# PROBLEM:
Reproduce exactly the lines from the line with "Write the bpy" through the line with "s.out = s.n('ShaderNodeOutputMaterial')", both included, and no other lines.

# RAW RECORDS:
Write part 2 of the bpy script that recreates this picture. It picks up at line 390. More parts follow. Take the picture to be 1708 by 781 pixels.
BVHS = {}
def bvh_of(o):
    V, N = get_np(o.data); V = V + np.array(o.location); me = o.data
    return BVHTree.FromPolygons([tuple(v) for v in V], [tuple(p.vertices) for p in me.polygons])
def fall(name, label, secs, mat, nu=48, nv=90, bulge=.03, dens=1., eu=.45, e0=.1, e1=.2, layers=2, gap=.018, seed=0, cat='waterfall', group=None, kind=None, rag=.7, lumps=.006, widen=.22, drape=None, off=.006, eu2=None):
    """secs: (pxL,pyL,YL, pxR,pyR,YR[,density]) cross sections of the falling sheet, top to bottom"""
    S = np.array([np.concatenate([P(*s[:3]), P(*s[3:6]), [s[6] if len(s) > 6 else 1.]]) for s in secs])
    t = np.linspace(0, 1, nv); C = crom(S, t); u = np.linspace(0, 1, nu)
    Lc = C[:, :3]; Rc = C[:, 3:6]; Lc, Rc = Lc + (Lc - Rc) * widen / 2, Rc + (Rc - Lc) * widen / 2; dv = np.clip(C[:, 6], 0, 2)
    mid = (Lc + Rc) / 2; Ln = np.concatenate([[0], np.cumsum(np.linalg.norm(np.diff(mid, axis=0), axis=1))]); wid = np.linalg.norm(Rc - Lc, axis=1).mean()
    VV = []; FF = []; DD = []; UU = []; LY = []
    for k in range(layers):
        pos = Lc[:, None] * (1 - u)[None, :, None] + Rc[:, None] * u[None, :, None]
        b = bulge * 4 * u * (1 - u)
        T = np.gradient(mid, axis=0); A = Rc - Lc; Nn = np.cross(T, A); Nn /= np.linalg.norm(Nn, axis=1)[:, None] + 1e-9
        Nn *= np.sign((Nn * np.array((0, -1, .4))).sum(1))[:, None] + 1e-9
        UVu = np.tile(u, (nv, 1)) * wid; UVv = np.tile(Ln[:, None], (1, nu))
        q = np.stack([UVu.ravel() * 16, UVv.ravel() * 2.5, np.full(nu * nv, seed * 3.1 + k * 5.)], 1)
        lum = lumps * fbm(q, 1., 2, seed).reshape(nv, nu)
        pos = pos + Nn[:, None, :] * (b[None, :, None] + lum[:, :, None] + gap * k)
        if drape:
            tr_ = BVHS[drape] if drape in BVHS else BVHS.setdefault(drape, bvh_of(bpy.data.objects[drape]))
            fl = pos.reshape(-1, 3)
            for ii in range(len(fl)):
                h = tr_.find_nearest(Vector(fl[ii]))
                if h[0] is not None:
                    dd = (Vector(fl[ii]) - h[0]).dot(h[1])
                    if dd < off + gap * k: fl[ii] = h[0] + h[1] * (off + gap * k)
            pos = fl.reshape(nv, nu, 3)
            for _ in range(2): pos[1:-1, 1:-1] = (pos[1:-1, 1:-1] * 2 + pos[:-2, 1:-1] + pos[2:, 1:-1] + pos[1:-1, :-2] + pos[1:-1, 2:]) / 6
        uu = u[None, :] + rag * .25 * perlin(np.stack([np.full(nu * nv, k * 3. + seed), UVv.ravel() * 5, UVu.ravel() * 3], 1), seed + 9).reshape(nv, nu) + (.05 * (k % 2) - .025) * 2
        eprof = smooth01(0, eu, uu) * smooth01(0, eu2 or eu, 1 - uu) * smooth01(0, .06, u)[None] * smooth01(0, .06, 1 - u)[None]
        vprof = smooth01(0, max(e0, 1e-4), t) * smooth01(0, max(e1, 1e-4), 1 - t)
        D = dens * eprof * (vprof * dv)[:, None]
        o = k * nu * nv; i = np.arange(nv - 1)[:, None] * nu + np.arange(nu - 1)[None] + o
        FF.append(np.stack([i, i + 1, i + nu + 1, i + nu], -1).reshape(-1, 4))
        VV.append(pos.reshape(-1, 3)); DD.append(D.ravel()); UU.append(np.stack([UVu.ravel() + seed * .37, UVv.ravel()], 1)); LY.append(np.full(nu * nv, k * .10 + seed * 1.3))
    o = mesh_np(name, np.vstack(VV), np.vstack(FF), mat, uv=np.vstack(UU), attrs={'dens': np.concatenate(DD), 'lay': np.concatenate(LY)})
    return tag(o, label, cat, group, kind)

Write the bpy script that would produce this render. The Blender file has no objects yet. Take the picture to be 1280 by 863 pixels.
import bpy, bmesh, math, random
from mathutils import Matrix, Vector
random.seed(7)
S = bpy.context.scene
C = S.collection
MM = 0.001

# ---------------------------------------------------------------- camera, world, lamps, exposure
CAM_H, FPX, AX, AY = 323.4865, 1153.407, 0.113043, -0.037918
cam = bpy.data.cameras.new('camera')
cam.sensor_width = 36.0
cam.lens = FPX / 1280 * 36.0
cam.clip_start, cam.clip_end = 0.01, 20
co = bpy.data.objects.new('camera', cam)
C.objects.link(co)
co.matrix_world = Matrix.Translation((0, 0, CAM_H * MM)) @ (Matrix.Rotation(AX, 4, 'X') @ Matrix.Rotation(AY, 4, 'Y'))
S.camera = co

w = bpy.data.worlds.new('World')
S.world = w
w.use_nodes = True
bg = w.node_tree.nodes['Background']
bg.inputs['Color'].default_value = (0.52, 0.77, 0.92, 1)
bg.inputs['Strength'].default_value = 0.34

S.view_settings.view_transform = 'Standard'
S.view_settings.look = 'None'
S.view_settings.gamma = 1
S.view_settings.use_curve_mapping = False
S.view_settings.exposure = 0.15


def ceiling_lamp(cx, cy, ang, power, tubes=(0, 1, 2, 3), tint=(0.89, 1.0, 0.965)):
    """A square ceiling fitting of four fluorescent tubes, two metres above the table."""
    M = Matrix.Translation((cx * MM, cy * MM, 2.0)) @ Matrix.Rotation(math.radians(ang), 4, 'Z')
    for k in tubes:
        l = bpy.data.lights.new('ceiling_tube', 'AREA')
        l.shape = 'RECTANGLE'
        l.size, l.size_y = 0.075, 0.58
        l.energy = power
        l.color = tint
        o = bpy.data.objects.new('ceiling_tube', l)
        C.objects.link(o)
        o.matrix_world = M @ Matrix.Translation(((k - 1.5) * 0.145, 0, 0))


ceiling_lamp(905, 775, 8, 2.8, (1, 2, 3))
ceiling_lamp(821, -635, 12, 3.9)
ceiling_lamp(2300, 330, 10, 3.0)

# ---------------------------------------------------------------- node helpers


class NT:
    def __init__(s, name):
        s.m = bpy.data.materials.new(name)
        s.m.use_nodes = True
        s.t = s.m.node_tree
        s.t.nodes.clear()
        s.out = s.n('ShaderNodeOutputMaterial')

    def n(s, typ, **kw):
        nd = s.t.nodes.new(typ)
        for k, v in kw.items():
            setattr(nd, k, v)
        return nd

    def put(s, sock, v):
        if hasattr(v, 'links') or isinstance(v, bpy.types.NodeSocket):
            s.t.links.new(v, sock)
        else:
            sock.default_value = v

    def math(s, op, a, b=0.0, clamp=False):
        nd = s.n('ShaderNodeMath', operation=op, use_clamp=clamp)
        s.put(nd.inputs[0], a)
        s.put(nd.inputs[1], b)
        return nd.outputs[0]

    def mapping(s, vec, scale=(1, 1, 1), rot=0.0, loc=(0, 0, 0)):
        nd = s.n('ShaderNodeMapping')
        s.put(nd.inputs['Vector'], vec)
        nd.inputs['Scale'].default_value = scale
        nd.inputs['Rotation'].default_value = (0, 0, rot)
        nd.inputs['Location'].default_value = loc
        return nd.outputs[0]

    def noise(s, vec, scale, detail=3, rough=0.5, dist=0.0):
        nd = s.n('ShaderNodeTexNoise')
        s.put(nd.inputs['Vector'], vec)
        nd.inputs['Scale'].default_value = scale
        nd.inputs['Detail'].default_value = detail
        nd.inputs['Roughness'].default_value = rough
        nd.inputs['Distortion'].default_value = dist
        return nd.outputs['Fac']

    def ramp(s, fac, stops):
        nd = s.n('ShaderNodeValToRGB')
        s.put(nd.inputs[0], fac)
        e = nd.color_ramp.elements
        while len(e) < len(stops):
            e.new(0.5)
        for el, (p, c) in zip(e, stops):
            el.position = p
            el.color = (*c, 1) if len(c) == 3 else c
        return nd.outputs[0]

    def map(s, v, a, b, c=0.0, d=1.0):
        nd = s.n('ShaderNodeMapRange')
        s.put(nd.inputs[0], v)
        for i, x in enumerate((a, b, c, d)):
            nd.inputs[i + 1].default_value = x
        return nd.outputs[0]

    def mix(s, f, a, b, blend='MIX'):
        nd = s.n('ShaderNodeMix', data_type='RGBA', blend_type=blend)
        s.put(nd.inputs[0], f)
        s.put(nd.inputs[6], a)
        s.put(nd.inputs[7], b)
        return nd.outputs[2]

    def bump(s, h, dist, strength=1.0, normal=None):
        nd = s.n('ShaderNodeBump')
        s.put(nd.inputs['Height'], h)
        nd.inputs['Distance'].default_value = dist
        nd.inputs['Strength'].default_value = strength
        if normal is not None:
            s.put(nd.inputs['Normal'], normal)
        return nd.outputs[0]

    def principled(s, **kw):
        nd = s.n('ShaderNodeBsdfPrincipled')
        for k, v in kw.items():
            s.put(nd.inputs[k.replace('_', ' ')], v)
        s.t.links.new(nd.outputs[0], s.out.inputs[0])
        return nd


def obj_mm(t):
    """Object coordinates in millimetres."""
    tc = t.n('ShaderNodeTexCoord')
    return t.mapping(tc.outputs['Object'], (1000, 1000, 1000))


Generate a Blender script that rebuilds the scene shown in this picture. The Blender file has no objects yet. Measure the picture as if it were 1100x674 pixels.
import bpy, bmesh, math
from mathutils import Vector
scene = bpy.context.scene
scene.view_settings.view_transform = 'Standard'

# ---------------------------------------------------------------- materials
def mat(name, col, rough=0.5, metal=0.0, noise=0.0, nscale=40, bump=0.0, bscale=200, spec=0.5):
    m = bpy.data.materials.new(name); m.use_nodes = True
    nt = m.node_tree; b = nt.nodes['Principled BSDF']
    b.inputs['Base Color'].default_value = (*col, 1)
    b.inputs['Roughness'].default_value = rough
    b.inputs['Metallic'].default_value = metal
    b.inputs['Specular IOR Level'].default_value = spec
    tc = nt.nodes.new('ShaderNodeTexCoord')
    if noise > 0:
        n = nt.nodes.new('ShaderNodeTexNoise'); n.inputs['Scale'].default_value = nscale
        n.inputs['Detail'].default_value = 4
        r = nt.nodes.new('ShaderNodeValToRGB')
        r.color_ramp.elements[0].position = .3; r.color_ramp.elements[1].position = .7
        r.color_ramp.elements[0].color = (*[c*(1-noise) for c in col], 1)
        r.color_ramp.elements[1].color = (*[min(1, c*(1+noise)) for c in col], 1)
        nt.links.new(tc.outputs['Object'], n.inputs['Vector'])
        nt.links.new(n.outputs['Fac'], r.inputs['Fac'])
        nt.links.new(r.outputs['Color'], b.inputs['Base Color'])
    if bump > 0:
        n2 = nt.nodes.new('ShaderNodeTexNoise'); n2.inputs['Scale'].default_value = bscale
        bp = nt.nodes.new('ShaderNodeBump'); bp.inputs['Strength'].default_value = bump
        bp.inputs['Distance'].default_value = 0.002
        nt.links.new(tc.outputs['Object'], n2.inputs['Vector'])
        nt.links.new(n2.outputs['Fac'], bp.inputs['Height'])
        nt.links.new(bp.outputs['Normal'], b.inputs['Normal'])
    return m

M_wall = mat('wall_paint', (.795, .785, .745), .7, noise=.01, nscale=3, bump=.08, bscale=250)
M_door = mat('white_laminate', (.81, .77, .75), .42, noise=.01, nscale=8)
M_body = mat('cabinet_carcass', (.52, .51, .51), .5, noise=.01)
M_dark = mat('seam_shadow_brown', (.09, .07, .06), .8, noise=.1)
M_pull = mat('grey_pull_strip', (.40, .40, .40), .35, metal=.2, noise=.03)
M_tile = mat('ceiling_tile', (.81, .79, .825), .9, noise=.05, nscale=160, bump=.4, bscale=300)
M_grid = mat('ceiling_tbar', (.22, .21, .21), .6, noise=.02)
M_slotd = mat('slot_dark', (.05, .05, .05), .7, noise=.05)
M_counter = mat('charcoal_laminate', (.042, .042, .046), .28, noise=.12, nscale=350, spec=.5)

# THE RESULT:
Write the bpy script that would produce this render. The Blender file has no objects yet. Take the picture to be 1280 by 863 pixels.
import bpy, bmesh, math, random
from mathutils import Matrix, Vector
random.seed(7)
S = bpy.context.scene
C = S.collection
MM = 0.001

# ---------------------------------------------------------------- camera, world, lamps, exposure
CAM_H, FPX, AX, AY = 323.4865, 1153.407, 0.113043, -0.037918
cam = bpy.data.cameras.new('camera')
cam.sensor_width = 36.0
cam.lens = FPX / 1280 * 36.0
cam.clip_start, cam.clip_end = 0.01, 20
co = bpy.data.objects.new('camera', cam)
C.objects.link(co)
co.matrix_world = Matrix.Translation((0, 0, CAM_H * MM)) @ (Matrix.Rotation(AX, 4, 'X') @ Matrix.Rotation(AY, 4, 'Y'))
S.camera = co

w = bpy.data.worlds.new('World')
S.world = w
w.use_nodes = True
bg = w.node_tree.nodes['Background']
bg.inputs['Color'].default_value = (0.52, 0.77, 0.92, 1)
bg.inputs['Strength'].default_value = 0.34

S.view_settings.view_transform = 'Standard'
S.view_settings.look = 'None'
S.view_settings.gamma = 1
S.view_settings.use_curve_mapping = False
S.view_settings.exposure = 0.15


def ceiling_lamp(cx, cy, ang, power, tubes=(0, 1, 2, 3), tint=(0.89, 1.0, 0.965)):
    """A square ceiling fitting of four fluorescent tubes, two metres above the table."""
    M = Matrix.Translation((cx * MM, cy * MM, 2.0)) @ Matrix.Rotation(math.radians(ang), 4, 'Z')
    for k in tubes:
        l = bpy.data.lights.new('ceiling_tube', 'AREA')
        l.shape = 'RECTANGLE'
        l.size, l.size_y = 0.075, 0.58
        l.energy = power
        l.color = tint
        o = bpy.data.objects.new('ceiling_tube', l)
        C.objects.link(o)
        o.matrix_world = M @ Matrix.Translation(((k - 1.5) * 0.145, 0, 0))


ceiling_lamp(905, 775, 8, 2.8, (1, 2, 3))
ceiling_lamp(821, -635, 12, 3.9)
ceiling_lamp(2300, 330, 10, 3.0)

# ---------------------------------------------------------------- node helpers


class NT:
    def __init__(s, name):
        s.m = bpy.data.materials.new(name)
        s.m.use_nodes = True
        s.t = s.m.node_tree
        s.t.nodes.clear()
        s.out = s.n('ShaderNodeOutputMaterial')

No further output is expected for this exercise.